List your ideal customers from present and past customers. Identify the motivations, habits, and behaviors that are unique to your segment. 

One way to do this is to use a tool called SparkToro to create actual personas. Start searching using the ideal parameters such as profession, interests, and behaviors. Also, run a check on the geographical region they serve. 

Other ways to do it are customer interviews and surveys to identify the most critical problem and how it aggravates if not solved. If it ties to their north star metric, then you have your customer persona. 

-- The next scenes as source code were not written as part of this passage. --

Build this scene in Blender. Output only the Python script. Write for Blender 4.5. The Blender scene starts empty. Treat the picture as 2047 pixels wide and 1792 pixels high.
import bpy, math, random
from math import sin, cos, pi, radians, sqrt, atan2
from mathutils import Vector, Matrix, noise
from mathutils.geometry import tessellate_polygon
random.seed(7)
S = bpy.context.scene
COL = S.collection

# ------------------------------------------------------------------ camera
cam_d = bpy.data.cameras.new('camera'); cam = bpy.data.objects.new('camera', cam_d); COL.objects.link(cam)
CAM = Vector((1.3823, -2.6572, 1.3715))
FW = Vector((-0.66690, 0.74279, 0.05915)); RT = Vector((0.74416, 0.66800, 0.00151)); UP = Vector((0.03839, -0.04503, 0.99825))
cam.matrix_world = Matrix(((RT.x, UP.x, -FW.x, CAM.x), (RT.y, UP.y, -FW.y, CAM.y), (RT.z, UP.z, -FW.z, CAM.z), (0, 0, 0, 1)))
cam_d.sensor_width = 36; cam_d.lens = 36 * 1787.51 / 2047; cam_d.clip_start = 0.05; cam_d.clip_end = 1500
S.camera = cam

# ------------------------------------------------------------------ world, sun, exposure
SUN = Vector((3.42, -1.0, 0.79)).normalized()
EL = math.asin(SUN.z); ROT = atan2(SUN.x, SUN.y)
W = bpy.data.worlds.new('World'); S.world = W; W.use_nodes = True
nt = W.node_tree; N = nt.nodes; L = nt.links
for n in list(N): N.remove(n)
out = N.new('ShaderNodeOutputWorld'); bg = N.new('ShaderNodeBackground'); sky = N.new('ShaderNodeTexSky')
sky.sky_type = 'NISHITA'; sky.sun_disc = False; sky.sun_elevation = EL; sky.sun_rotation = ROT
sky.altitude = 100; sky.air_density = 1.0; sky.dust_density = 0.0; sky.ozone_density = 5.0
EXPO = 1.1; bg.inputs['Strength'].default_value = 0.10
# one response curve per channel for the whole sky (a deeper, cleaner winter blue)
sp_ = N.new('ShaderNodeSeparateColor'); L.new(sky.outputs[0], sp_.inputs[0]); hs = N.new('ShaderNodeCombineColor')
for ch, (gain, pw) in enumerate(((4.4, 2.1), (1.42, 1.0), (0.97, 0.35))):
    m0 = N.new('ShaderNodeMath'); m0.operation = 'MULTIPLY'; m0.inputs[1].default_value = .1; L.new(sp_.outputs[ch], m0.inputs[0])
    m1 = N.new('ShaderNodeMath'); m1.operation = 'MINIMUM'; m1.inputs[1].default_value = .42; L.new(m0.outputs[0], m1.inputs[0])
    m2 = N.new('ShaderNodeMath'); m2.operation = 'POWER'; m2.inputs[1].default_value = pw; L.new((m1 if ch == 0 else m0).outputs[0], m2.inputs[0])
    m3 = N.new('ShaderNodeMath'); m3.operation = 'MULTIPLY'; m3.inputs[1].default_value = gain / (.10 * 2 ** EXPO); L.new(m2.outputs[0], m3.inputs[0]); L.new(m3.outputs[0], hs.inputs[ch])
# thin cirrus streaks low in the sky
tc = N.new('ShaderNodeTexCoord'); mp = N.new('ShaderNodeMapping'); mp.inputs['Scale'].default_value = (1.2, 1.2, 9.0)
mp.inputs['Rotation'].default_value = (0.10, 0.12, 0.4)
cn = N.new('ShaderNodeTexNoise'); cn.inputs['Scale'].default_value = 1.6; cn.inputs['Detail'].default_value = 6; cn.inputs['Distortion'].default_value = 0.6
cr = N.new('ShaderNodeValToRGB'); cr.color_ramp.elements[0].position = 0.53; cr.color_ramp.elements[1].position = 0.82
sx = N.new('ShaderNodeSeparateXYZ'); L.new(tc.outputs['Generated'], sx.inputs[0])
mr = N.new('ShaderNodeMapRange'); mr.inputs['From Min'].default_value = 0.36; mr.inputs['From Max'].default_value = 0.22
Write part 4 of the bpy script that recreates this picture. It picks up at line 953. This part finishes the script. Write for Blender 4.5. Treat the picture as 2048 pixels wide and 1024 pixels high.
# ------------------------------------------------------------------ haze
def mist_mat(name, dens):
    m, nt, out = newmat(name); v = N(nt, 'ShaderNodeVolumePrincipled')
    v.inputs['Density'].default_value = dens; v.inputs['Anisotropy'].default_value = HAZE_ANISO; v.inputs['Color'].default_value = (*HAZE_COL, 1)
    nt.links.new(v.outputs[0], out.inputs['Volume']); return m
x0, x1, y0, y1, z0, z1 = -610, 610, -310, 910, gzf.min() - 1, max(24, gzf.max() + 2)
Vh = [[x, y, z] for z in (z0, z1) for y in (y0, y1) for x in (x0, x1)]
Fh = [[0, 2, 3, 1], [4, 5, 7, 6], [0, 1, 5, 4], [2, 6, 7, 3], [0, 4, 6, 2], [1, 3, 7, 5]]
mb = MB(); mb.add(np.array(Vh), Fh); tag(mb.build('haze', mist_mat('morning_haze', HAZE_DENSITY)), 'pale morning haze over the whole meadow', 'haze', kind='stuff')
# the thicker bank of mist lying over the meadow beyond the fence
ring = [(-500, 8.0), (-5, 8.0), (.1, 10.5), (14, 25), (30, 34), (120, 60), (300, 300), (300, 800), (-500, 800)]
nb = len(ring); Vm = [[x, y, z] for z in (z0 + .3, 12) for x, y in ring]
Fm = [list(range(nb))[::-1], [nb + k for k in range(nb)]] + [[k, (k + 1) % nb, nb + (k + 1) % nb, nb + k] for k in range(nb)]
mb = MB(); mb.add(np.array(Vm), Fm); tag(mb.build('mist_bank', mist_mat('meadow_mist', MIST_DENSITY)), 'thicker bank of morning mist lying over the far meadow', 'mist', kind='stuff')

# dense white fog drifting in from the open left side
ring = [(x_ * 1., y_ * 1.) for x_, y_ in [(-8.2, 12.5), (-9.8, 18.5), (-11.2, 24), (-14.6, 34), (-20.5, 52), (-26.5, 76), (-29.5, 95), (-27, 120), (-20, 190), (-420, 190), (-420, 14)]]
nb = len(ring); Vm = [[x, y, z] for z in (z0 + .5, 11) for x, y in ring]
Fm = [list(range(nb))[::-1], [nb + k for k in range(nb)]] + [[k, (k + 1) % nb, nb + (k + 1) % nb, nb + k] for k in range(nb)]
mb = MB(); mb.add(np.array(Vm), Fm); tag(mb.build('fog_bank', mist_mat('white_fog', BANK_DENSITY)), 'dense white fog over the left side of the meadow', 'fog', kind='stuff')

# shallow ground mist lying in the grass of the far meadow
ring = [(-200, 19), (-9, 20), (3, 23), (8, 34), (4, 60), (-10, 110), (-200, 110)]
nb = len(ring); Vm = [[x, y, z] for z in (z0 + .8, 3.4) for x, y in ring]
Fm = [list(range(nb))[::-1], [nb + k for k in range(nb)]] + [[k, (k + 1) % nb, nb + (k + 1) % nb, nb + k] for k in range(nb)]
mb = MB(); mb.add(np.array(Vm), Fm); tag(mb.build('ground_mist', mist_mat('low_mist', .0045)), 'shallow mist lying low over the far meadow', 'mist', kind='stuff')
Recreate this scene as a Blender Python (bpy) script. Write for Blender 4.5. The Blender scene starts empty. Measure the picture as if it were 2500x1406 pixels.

In addition, map a second persona who has the authority to decide founders or seniors. Check out the content they consume and the business influencers they follow to get a pulse of the situation.

3. Identify Touchpoints

Each stage of the customer persona has different touchpoints that form a part of the attribution path. As per GA4, the touch points are divided into: 

a. Early touch points (25%)

  • Organic search, social media, and search ads 
  • Website visit
  • Free trial or Demo
  • Email Sign up

b. Mid Touchpoints(50%) 

c. Late Touchpoints(25%) 

  • Renewal notifications or upgrade notifications 
  • New feature introductions 
  • Exit survey

4. Collect and Analyze Data 

Once you have all the data, you’ll have to draw patterns between:

  • Top performing channels and their role in conversions or events such as demo booked, discovery call, free audit, etc 
  • Find out the average session time, and scrolling behavior based on user ID
  • Identify your low-performing channels or touchpoints and conduct a usability test—rage clicks, dead clicks, and kickbacks could be the reasons 
  • Once you find the issues and solve it go back to running campaigns 

Just to be 100% accurate, we recommend running regression tests, attribution modeling, and Markov chain analysis. The Markov Chain helps in identifying jumps from one touchpoint to another. 

5. Customer Interviews

Once you have everything in place, conduct customer interviews and ask them the following list of questions: 

  • What were the main reasons you decided to use our product? to identify the initial touchpoints and motivations
  • Walk me through the process of how you use our product on a typical day/week. Understand the customer's workflow and where the product fits in
  • What are the most critical features for you? Pinpoint the high-value touchpoints 
  • What are the biggest challenges you face when using our product? Identify friction and pain points
  • How does our product compare to alternatives you considered? Understand how products are evolving 
  • What information or resources would help you get more value from our product? helps in creating more product resources
  • How likely are you to recommend our product to a friend or colleague? Raving customers who just might be ready to help you
  • In your own words, how would you describe our product to someone who hasn't used it before? Understand how customers convey the product's value proposition

6. Visual Representation

As you finalize your customer journey, create a simple map that helps all the stakeholders and teams involved in understanding the overall picture. Ask other functional teams to help validate the information. 

Create a specific view to help quickly identify pain points for each user segment. 

The next steps involve coordination with the engineering teams to create the product roadmap, working with marketers to pull users, and finally creating a product feedback loop that helps in making iterations to the customer journey map.

Wrapping Up

Like all things, even if your customer journey isn’t constant, it’s going to change and become more complex, but the phases and customer behavior will likely remain the same. 

Summing up, awareness helps you attract users seeking solutions, consideration helps you inspire confidence, the decision helps win stakeholder approval, onboarding helps users experience the product, retention determines if a user is staying or leaving, and advocacy means championing our product.